Find each line that has the string "pixels" and give the total, with nothing else.

* * * * *

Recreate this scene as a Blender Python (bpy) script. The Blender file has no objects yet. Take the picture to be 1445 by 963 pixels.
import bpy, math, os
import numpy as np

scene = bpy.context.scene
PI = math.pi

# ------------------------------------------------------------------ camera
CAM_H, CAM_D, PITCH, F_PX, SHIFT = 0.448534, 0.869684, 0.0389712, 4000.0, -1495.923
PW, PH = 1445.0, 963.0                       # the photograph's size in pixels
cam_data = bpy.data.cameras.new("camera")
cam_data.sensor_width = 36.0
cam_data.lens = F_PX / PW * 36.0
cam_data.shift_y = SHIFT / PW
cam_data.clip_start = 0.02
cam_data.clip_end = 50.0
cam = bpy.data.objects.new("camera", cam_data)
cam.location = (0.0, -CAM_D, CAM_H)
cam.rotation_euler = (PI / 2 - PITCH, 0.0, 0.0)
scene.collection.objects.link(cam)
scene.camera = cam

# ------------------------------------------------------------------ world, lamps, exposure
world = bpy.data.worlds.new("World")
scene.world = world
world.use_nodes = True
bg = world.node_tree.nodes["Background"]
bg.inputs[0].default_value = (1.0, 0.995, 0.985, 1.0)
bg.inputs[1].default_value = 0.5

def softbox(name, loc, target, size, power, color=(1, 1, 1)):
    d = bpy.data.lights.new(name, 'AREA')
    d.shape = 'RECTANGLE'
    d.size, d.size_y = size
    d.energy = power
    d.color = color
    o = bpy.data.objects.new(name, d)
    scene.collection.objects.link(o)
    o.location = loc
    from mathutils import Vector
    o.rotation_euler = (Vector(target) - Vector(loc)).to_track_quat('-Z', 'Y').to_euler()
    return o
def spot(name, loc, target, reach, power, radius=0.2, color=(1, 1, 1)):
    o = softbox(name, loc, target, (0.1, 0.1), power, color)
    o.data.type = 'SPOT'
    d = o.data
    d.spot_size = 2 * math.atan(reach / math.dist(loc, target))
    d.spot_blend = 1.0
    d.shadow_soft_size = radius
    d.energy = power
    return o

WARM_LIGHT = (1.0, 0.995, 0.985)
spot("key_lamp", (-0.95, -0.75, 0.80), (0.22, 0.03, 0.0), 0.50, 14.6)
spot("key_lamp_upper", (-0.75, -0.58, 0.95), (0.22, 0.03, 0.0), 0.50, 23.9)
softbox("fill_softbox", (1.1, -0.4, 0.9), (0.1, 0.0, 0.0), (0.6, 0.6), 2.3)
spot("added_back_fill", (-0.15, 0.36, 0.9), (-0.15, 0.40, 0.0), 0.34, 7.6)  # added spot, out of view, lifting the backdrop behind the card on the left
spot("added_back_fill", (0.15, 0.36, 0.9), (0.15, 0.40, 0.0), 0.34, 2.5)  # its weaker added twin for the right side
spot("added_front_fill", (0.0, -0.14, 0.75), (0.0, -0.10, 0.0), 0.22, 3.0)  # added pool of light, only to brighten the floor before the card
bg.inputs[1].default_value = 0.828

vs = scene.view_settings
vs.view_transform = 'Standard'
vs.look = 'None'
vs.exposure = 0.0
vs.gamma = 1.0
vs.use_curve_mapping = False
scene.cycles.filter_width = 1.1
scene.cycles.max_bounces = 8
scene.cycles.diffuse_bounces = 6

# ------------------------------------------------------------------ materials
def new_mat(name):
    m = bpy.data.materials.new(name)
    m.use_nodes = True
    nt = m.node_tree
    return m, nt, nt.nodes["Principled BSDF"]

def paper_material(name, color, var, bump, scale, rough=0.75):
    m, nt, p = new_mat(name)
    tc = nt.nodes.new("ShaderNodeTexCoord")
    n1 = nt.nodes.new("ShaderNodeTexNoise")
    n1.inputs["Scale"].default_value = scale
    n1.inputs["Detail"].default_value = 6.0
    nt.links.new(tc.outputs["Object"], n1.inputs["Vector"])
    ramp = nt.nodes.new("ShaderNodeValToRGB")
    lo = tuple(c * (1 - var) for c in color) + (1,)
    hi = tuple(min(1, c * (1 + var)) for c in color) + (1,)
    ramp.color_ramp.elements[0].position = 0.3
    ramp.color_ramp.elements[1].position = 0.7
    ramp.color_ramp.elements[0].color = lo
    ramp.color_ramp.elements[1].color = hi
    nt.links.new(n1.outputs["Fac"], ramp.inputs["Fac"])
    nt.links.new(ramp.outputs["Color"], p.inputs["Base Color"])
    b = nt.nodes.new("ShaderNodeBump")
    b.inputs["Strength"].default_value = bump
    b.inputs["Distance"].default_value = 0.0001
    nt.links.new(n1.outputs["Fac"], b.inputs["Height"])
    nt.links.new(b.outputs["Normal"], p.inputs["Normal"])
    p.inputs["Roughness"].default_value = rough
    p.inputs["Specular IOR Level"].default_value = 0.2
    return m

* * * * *

> **FULL SOLUTION**: 2